L’un des axes les plus stimulants traversant Brutalisme est l’idée selon laquelle la brutalisation du monde implique le « signe africain » (p. 25). Renouvelant une thèse développée par Aimé Césaire dans son Discours sur le colonialisme et par Hannah Arendt dans Les origines du totalitarisme, Mbembe soutient que la brutalisation est un « devenir-nègre »[3] du monde (p. 11). Césaire et Arendt soutenaient que les savoirs et les techniques de pouvoir ayant structuré l’ordre colonial avaient rendu possible l’ordre totalitaire. Mbembe s’empare de ce schème interprétatif et affirme que l’expérience radicale de dépossession et de réification vécue par le « nègre » (concept employé par Mbembe pour définir le sujet ravagé par la brutalité coloniale) est amenée à devenir une condition universelle : l’Afrique est « le laboratoire de mutations d’ordre planétaire » (p. 13). Mais c’est précisément parce que l’Afrique a traversé la brutalité coloniale qu’elle offre aujourd’hui les ressources afin de réparer le « tissu du vivant » (p. 15). « L’Afrique aura paradoxalement, par-delà la blessure, représenté cette réserve de puissance, ou encore cette puissance en réserve, la seule capable de rapatrier l’humain non sur la Terre, mais dans le Cosmos » (p. 24). Au « devenir-nègre » répond le « devenir-africain » (p. 13), c’est en Afrique que « les opportunités de métastases créatrices sont les plus mûres » (p. 24-25).

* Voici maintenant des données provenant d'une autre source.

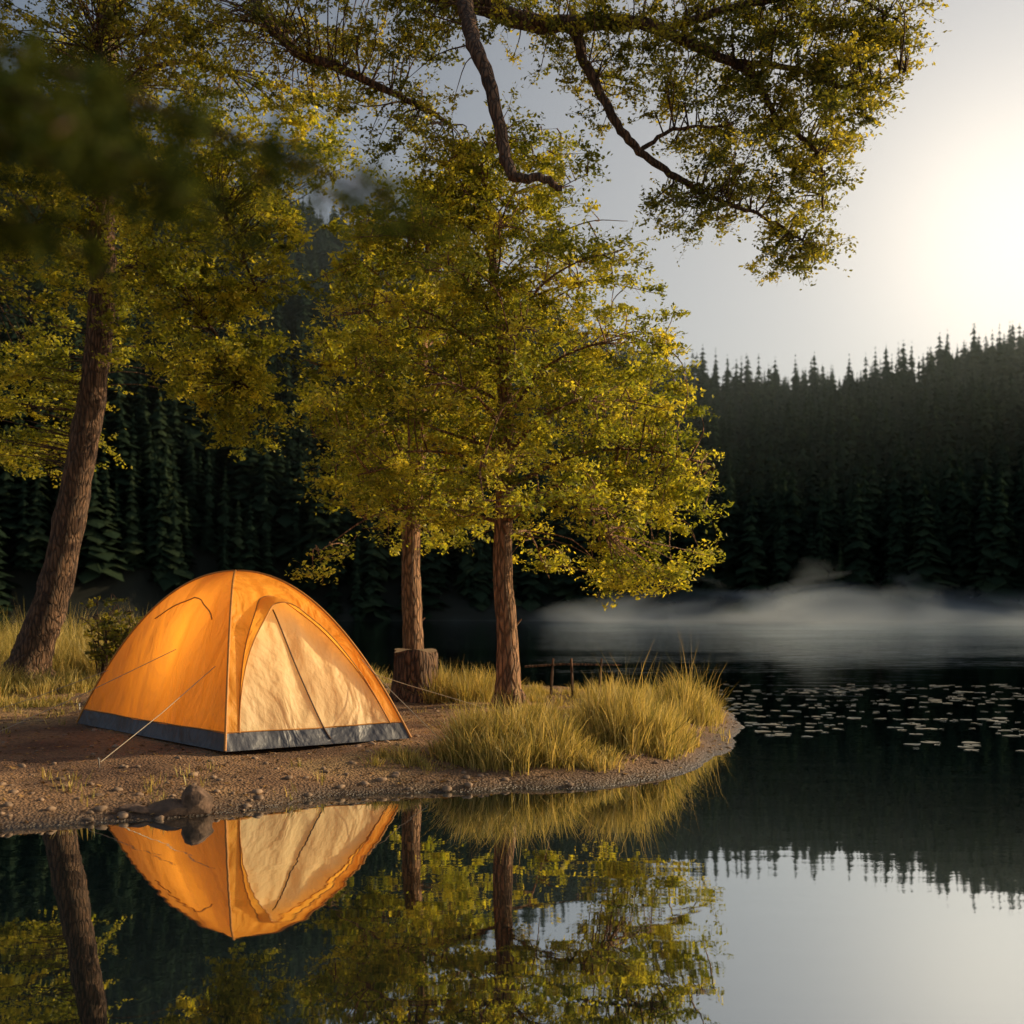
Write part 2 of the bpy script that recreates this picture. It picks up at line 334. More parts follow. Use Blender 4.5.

Il n’est pas impossible qu’Achille Mbembe invente a posteriori une certaine tradition africaine qu’il constitue en opposition à une métaphysique occidentale de la substance (p. 101). On trouve en effet tout au long de Brutalisme des descriptions englobantes de la pensée africaine que l’on accepterait difficilement pour d’autres aires géographiques et qui ne sont, d’ailleurs, pas sans rappeler une forme dépassée d’ethnophilosophie héritée de Placide Tempels que les philosophes africains cherchent aujourd’hui à conjurer[4]. Mbembe soutient par exemple que les « pensées africaines antiques » nous permettent d’opérer une salutaire critique de l’identité en la situant dans le devenir et « le tissu de relations dont chacun était la somme vivante » (p. 99). Mais de quelle Afrique parlons-nous exactement ? Et dans quelle mesure une telle métaphysique du devenir est-elle susceptible de se traduire en une politique émancipatrice ? Le passage de l’ontologie à la politique, en effet, n’a rien de nécessaire. Un texte comme la Charte de Kurukan Fuga, que l’on désigne parfois comme une voie proprement africaine vers les droits de l’homme, ne nous montre-t-il pas au contraire une organisation statutaire et hiérarchique de la société fort peu compatible avec l’ontologie « fluide » qui est censée la fonder ? Malgré cette difficulté, Mbembe suggère, c’est une des voies prometteuses de cet ouvrage, que l’Afrique peut nous apprendre à « réparer ». En ayant envisagé l’être comme un tissu en devenir, les pensées antiques d’Afrique nous offriraient les ressources afin d’apprendre, par-delà la brutalité, à restaurer notre lien au vivant, « à recomposer la relation » (p. 54). Mbembe laisse toutefois en suspens la question de la traduction politique d’une telle écologie réparatrice et de l’institution d’une « démocratie des vivants ».